Como advogado, o senhor defendeu o italiano Cesare Battisti. Surpreendeu-se quando ele confessou os assassinatos que havia negado por toda a vida? Ele sempre me disse que era inocente. O advogado não se confunde com o cliente. Não usei, porque não precisei, o argumento de negativa de autoria no julgamento. Se eu acreditava em sua inocência? Não precisei desse elemento, não era relevante para mim. O mais relevante era que tinha havido um embate político, uma luta armada. Se me perguntarem, não sou a favor da luta armada, não sou a favor da violência e não acho que ninguém tem o direito de matar ninguém.

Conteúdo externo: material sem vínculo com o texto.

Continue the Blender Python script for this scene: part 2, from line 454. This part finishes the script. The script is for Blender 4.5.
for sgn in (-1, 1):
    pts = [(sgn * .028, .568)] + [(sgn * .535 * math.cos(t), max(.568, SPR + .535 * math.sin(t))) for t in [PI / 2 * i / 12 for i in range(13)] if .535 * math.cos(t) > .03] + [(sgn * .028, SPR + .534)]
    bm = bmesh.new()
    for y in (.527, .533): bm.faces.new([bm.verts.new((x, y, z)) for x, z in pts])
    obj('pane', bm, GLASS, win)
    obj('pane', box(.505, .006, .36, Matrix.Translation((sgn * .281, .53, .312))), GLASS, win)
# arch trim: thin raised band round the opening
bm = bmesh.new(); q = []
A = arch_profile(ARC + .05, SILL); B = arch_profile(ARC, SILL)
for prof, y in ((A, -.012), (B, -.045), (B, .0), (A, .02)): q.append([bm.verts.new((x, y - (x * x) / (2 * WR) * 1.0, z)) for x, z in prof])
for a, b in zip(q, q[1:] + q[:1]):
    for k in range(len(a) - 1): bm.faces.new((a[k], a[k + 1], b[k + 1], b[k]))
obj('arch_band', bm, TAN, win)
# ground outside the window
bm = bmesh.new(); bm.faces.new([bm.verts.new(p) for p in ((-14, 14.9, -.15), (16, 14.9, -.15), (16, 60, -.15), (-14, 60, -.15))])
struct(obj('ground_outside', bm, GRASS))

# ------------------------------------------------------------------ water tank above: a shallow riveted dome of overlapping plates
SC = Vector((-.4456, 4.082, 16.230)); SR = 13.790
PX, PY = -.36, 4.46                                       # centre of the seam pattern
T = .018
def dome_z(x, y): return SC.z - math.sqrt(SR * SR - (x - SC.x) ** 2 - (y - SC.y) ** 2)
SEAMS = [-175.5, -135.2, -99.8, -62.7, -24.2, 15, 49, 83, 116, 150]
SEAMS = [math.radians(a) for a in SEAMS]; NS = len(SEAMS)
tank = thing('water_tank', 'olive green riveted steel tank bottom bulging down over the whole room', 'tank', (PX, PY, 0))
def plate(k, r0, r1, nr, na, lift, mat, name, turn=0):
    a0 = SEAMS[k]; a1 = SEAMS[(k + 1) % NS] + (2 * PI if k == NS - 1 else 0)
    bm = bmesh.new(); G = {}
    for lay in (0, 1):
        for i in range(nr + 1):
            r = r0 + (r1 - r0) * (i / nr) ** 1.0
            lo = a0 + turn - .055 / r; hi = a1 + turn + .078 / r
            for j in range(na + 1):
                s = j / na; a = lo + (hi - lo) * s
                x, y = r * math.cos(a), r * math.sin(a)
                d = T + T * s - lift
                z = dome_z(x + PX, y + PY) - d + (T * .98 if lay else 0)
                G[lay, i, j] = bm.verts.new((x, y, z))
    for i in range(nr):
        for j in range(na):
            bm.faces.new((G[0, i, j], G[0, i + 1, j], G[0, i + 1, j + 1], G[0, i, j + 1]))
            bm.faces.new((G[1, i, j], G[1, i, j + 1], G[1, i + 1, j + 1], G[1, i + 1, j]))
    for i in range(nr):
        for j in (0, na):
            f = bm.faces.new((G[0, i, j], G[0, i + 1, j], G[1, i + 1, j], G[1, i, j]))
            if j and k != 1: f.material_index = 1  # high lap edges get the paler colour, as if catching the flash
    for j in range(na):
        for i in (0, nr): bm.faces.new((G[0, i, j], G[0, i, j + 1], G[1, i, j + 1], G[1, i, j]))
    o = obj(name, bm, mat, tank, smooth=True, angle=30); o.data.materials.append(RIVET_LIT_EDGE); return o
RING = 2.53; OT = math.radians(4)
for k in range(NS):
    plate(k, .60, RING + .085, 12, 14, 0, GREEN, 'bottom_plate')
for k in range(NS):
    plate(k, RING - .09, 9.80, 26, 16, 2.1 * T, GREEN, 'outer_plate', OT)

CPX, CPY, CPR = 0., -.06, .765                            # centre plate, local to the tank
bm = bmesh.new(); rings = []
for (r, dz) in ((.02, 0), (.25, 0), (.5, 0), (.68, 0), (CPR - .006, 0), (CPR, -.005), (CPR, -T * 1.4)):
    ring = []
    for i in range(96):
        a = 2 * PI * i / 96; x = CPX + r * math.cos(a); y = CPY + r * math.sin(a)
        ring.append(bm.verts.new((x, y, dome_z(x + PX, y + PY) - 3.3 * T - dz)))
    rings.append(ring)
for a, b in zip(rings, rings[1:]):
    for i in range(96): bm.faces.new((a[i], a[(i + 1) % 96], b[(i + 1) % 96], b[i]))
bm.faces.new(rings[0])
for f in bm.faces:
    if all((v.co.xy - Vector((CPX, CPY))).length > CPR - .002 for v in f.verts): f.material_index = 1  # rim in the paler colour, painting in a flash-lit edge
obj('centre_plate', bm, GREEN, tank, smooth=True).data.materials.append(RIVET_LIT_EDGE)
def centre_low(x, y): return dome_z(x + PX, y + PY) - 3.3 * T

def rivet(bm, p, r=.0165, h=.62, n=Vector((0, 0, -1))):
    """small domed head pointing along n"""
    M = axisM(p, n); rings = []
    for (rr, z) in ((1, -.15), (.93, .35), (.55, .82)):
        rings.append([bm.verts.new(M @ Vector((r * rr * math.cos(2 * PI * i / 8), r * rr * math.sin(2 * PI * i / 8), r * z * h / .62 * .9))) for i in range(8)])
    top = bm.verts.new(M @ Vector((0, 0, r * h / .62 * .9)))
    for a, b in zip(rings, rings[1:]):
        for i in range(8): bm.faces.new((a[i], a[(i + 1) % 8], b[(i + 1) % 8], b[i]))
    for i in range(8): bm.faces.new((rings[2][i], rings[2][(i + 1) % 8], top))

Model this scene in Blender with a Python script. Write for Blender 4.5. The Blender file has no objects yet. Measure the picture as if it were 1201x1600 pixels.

O senhor foi paciente do médium João de Deus. Como lida com as acusações de que ele era um abusador em série? Em 2012 tive um adenocarcinoma de esôfago com um prognóstico bem ruim. Um amigo muito querido meu, que era ministro do Supremo, trouxe o João de Deus a minha casa. Ele fez uma cirurgia espiritual, e eu o visitei diversas vezes em Abadiânia. Sempre quis bem ao João de Deus e fiquei devastado com o que aconteceu. Para mim, isso era impensável. Acho que as pessoas a quem ele fez bem devem ser agradecidas, e as pessoas a quem ele tenha feito mal têm direito a justiça.